Qu’est-ce qui peut faire tenir ensemble et se croiser des univers aussi différents que ceux ici réunis, si ce n’est qu’ils abordent certains aspects de cette condition commune que façonne de plus en plus la mondialisation en cours ? L’ouverture actuelle des frontières, inaugurée par la chute du mur de Berlin et la réunion des deux Allemagnes – que Wim Wenders montrait en quelque sorte sous un jour réenchanté –, demeure pourtant une chose encore bien fragile, comme en témoignent les réactions à la vague de migrants affluant présentement en Europe et aux récents attentats de Paris. Force est de constater que ce qui s’internationalise d’abord et avant tout, ce sont les conditions pour la création de nouveaux marchés et de nouvelles classes de consommateurs partout sur la planète. Il n’empêche que cette ouverture relative des frontières nous rend de plus en plus curieux des réalités des autres et nous permet de constater les convergences croissantes que l’urbanisation planétaire impose dans nos modes de vie.
Near You No Cold, cette récente série d’œuvres réalisées par Raymonde April lors de multiples séjours à Mumbai, en Inde, témoigne à sa façon de ce fait : que, par-delà l’étrangeté et l’exotisme premier d’une culture aux fondements radicalement différents de la sienne, une artiste reconnue pour sa sensibilité à ses proches et à la poésie du quotidien peut trouver, dans un lieu et chez des gens au premier abord inconnus, suffisamment d’humanité commune pour y inscrire tout naturellement sa quête de moments et de rencontres qui transcendent la banalité des jours.
La série The Future is Ours, Classroom Portraits, de Julian Germain, s’attache quant à elle à une autre dimension de notre universalité, celle de la formation des jeunes générations et de la transmission des savoirs. En réalisant des portraits d’élèves rassemblés dans des salles de classe de tous les continents, Germain se trouve à condenser en une même unité de lieu toutes les similitudes et toutes les variations des modes de formation. La classe, déclinée sous toutes ses formes, devient ce lieu où les aspirations à l’universalité moderne se confrontent aux valeurs et aux moyens spécifiques de chaque culture.

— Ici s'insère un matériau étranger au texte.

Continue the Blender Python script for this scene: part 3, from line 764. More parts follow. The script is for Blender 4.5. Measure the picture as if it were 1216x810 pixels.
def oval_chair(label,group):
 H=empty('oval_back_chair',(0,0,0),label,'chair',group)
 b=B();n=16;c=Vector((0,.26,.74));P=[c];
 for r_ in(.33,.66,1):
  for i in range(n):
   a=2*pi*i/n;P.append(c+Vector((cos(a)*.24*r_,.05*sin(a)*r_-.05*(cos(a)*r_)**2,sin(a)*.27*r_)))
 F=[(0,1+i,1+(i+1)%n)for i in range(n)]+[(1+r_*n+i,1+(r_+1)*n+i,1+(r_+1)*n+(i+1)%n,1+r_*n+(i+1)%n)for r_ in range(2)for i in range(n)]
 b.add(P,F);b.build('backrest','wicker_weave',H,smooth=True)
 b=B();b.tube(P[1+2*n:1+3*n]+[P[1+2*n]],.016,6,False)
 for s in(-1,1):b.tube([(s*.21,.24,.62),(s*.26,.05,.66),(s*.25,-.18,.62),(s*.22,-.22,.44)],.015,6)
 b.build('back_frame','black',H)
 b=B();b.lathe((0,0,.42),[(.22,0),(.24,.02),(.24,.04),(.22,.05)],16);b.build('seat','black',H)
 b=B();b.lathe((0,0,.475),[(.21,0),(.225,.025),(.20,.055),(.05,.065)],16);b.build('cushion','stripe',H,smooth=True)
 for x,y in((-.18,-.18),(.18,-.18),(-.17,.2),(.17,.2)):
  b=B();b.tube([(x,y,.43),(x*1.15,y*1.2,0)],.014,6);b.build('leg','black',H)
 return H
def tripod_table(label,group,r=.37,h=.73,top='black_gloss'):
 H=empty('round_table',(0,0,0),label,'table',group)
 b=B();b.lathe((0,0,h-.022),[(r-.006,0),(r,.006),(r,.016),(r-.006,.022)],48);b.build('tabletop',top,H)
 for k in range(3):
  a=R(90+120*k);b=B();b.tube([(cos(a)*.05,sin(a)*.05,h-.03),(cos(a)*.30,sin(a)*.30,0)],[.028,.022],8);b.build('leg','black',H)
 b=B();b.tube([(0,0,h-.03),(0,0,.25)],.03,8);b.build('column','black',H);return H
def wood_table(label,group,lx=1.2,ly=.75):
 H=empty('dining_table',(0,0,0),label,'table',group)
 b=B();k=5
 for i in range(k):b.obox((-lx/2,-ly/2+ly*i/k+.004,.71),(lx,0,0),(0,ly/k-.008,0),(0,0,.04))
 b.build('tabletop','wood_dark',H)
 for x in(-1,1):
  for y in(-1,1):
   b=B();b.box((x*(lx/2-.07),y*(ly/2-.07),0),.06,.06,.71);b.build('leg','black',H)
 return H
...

Les Carpoolers d’Alejandro Cartagena montrent une facette d’une réalité commune à beaucoup de gens, celle du fardeau que représentent les déplacements quotidiens pour aller au travail dans des villes en expansion constante. Ses photographies se présentent un peu comme des portraits en pied de travailleurs manuels, faisant matin et soir l’aller-retour entre leur banlieue et leur lieu de travail, allongés dans des bennes de camionnettes. Ce covoiturage, illégal en raison de ses dangers, de son inconfort, de l’exposition aux éléments, est une pratique journalière pour nombre de travailleurs faisant ainsi des déplacements de plusieurs heures tout au long de l’année.